After reading a few things about CSRF it's not really Apache's job to protect. The reason mod_security can protect against c/xsrf is because it actually inspects the request for a great many things. It's more the browsers and web apps job to make sure these things are coming from the right origin. Nothing should ever depend on the Referrer for granting anything because the headers can be forged.
That said, I suggest you read
OWASP's CSRF Prevention Cheat Sheet.
Also, there are Headers you can set to tell browsers how to behave when it comes to your server/site.
See
https://securityheaders.io/. Run a scan on your site and when you get your score, the page in the bottom section has links to explain the various headers. In the case of CSRF, XSS is not always required but quite often helps pull off the attack. There's a header for it. "X-XSS-Protection: 1; mode=block".

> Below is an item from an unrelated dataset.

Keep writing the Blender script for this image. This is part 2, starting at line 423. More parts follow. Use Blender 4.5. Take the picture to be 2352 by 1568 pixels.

Another would be Referrer-Policy. It has a few options and the link for the explanation is also in that bottom section.
This is what I use on my server (which isn't this one).
Header set Content-Security-Policy "default-src 'self' mydomain.net *.mydomain.net; img-src 'self' data:; style-src 'self' mydomain.net *.mydomain.net; frame-ancestors 'self'"
Header always set X-Xss-Protection "1; mode=block"
Header always set X-Content-Type-Options "nosniff"
Header always set Referrer-Policy "strict-origin-when-cross-origin"
Header always set Expect-CT "max-age=30; report-uri=\"https://www.mydomain.net/ct/report\""
Header always set X-Frame-Options SAMEORIGIN
Header always set Strict-Transport-Security "max-age=63072000;"
I get an A+ grade at securityheaders.io.